Students also face constant stress about grades. Many students that responded to the Google Form survey noted that tests are the most stress-provoking aspect of school. On any normal day, students can expect to be graded on assignments, essays, and for participation in just about every class. Moreover, this does not take into account the ongoing pressures caused by bigger assessments including the SAT/ACT exams, AP tests, and final exams.
Another stressful aspect of student life is the lack of scheduling and notice about tests and quizzes. Most students at East can relate to the feeling of being overwhelmed with tests in every class during the last week of the marking period.
So you may be asking yourself, what can students do to feel less stressed out by school?
Exercising is a great way to release stress by gaining endorphins. Playing school sports or simply taking a walk outside will help with physical and mental health. A little natural sunlight can improve your outlook on life.
Playing with a pet is a stress relief resource that should not be overlooked. Animals have a calming effect on people, and they do not ask for much other than attention. If you are feeling stressed, take a little time to throw a ball with your dog. Time spent with your pet is sure to bring some fun into your day.
Journaling is an effective tool to express emotions healthily. By writing out your emotions, you can release pent-up stress. When people put their thoughts into words, it can help them to focus and clear their minds.
Reading a non-school-related book or magazine can help you to unwind. Reading is a great way to relax before bed. It is also convenient and useful at any time.
Talking with friends and family is a great stress reliever. It is crucial for students to spend time talking with other people so they don’t get overwhelmed by the pressure of high school. Sometimes you need to rant, sometimes you need to laugh, and sometimes you need advice.

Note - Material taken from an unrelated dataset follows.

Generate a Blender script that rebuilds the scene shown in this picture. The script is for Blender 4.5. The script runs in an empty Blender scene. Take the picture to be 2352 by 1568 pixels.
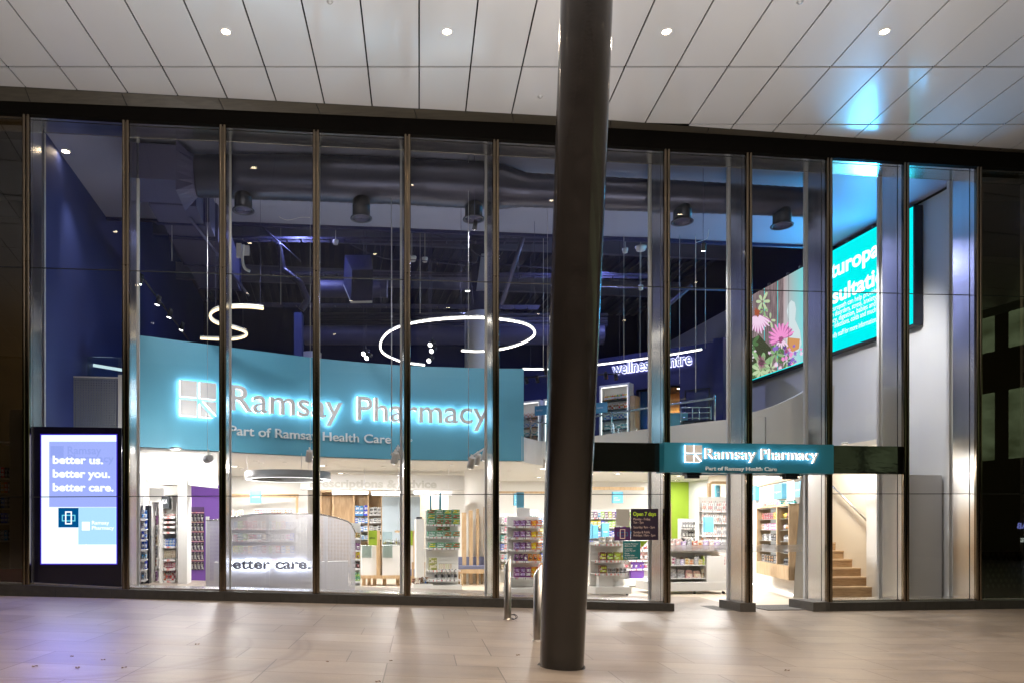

Sharing with trusted people in your life can help to reduce stress and keep things in perspective.
East student Aline Tang (‘25) explains how she “will always ask [her] friends or peers for help with certain things [she is] having trouble with…[she is] most stressed when [she does] not understand a unit or understand homework, and [she gets] rid of [the] stress by asking a friend for help.”
Stress is a part of modern high school life, but it is important to remember to engage in self-care that helps you stay connected to others, brings you happiness, and helps to reduce your stress level.